## GIVEN INSTRUCTION
List all the lines in these records that hold "were".

* START AVAILABLE RECORDS *

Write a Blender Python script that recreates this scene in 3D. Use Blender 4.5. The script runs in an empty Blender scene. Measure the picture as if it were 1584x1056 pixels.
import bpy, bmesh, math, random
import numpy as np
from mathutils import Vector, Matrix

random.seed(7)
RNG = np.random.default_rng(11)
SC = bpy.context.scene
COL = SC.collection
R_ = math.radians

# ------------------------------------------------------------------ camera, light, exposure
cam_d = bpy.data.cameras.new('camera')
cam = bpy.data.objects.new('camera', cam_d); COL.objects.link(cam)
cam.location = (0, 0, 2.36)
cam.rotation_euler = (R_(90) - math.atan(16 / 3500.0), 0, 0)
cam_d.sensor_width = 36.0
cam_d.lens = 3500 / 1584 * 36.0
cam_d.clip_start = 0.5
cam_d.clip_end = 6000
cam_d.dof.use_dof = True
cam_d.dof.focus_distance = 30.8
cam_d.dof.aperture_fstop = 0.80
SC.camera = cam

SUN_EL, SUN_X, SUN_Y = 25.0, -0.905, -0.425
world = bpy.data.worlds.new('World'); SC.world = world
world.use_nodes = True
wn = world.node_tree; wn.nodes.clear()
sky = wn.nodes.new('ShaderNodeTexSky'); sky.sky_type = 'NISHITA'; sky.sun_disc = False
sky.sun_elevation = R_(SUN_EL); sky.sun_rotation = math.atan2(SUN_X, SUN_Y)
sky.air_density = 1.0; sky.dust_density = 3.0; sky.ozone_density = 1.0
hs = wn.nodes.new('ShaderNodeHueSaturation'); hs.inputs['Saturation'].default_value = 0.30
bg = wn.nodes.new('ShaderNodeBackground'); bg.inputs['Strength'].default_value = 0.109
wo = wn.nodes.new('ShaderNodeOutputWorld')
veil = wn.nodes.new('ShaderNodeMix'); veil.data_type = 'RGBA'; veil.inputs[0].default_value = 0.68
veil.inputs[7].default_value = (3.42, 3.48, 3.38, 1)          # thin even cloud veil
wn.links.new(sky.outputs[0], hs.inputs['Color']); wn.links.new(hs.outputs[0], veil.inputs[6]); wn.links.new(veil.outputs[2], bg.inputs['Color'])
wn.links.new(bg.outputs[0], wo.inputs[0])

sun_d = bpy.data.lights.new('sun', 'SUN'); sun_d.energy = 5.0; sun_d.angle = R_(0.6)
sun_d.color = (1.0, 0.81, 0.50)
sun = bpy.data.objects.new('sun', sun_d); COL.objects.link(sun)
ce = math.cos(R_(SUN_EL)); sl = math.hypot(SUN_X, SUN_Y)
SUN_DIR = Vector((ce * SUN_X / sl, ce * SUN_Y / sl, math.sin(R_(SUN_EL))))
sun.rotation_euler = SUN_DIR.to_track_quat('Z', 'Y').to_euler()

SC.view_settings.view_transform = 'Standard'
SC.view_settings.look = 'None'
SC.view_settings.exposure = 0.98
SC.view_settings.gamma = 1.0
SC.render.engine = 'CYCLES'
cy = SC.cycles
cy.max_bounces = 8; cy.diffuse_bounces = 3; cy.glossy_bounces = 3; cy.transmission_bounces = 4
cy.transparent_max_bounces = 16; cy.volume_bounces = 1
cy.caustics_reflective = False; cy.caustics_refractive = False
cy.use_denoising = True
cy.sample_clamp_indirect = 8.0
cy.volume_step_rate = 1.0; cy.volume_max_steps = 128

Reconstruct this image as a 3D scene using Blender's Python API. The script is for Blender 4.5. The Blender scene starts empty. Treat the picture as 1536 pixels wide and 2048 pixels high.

* END AVAILABLE RECORDS *
* START AVAILABLE RECORDS *

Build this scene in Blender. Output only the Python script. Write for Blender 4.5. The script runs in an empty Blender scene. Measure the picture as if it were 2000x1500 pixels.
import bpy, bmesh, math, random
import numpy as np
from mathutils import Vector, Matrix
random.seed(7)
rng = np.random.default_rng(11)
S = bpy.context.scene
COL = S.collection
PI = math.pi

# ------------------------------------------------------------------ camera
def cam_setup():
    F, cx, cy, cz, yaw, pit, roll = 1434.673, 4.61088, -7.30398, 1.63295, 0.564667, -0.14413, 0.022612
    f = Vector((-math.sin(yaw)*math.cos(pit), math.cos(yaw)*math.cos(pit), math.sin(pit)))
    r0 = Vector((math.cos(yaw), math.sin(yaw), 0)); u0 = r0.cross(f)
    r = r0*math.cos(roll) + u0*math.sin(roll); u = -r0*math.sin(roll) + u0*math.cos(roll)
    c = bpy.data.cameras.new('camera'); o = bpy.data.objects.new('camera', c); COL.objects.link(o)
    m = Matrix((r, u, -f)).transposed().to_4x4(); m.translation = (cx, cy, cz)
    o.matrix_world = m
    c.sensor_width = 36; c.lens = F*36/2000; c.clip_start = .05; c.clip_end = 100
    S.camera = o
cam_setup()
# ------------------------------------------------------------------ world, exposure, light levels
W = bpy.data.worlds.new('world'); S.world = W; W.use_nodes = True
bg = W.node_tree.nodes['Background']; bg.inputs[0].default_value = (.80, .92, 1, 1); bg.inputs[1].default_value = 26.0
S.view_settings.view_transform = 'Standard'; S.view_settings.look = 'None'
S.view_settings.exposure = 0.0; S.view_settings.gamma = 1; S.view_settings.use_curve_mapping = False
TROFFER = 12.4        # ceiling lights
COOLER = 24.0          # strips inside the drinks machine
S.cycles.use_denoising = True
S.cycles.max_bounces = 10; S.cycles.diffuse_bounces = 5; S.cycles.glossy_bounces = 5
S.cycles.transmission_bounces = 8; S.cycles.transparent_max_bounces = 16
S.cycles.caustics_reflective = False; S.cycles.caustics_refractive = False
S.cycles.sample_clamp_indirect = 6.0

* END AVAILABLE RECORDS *

## EXERCISE OUTPUT
Write a Blender Python script that recreates this scene in 3D. Use Blender 4.5. The script runs in an empty Blender scene. Measure the picture as if it were 1584x1056 pixels.
Build this scene in Blender. Output only the Python script. Write for Blender 4.5. The script runs in an empty Blender scene. Measure the picture as if it were 2000x1500 pixels.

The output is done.